平成十七年 謹賀新年
大本山永平寺貫首 宮崎奕保
光陰は逝水に似たり
(こういんは せいすいに にたり)
みなさま、あけましておめでとうございます。「年々歳々人不同」と申しますが、今年も又百五歳という新しい年を迎えることが出来ました。老衲、常々申しておることですが、道元禅師さまの仏法は仏教ではなく仏道です。
お釈迦さまのお示し下さった天地宇宙の真理の教えが仏教であることは誰でも知っています。しかし教えを頭で理解し、知識として知っているだけではそれは観念の仏教です。「教え」は何の爲にあるかと言えば、実行する為にあります。その実行の姿が「只管打坐(しかんたざ)」です。中にはこの忙しい時に、手を組み足を組んで黙って坐っているのは時間の無駄だと思う人もありましょうが、そういう人程、時間を何の為に費やしているのかと言えば、私利私欲の為に費やしているものなのです。道元禅師さまは私利私欲が起こったら「妄想に坐禅させる」と言われました。体をととのえ、息をととのえて坐って下さい。やがて妄想が負けてどこかへ行ってしまいます。私たちの心はいつも小刻みに揺れ動いています。これを念と言います。今という字に心と書いてあります。『正法眼蔵有時巻』に、道元禅師さまは「存在するすべては時間である」と説いておられます。「今今と今を求めて今は無し。まというときはいはすでになし」。私たちは今を生きています。人間の寿命もこの一念の中にあります。これを無常と言います。動きづめに動いてます。常という一瞬の隙間もありません。どうぞ、たとえ三分でも五分でも、坐って下さい。時間と空間が一つになって仏道を行じていく、それが坐禅です。
大本山總持寺貫首 大道晃仙
常坐其中
(つねに ごちゅうに ざす)
謹んで平成十七(二〇〇五)年の新春をお祝い申し上げ、皆さまのご多祥を心よりお祈りいたします。

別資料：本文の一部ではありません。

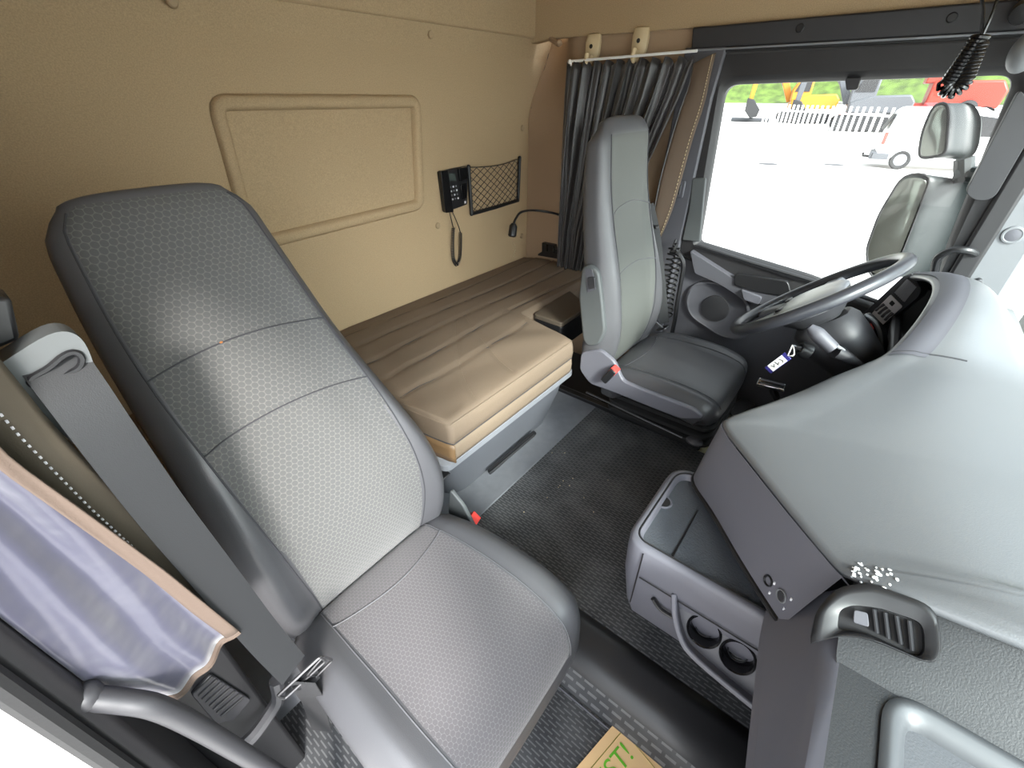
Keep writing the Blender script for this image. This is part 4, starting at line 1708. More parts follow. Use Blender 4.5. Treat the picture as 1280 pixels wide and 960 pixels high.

私たち人間を含むもろもろの存在は、仏法という真実によって貫かれ、そのはたらきの中に生かされています。「其中(ごちゅう)」というのは、仏法のその大きなはたらきのことです。言葉による説明ではこのはたらきそのものを十分に言い尽くせないために、「其中(そのなか)」と表現します。
「如是(かくのごとし)」「恁麼(このように)」などの禅語も同様の表現の言葉です。
また、墨絵によってこのはたらきを表すと円相(えんそう)になります。
坐禅とは、個人の小さな計らいを投げ出して、全身心をその大きなはたらきにゆったりと任せ切ることです。「一切の妄情を断絶し、一実の真心を現成せば、迷雲収り晴れて、心月新たに明らかならん」と太祖瑩山禅師は、『坐禅用心記』の中で坐禅のすばらしさを端的に示しておられます。
頭だけで物事を理解する姿勢とは遠く掛け離れたすがたです。ぜひよく味わってみて下さい。
皆さまにとって、本年がよい一年であることを重ねてお祈りいたします。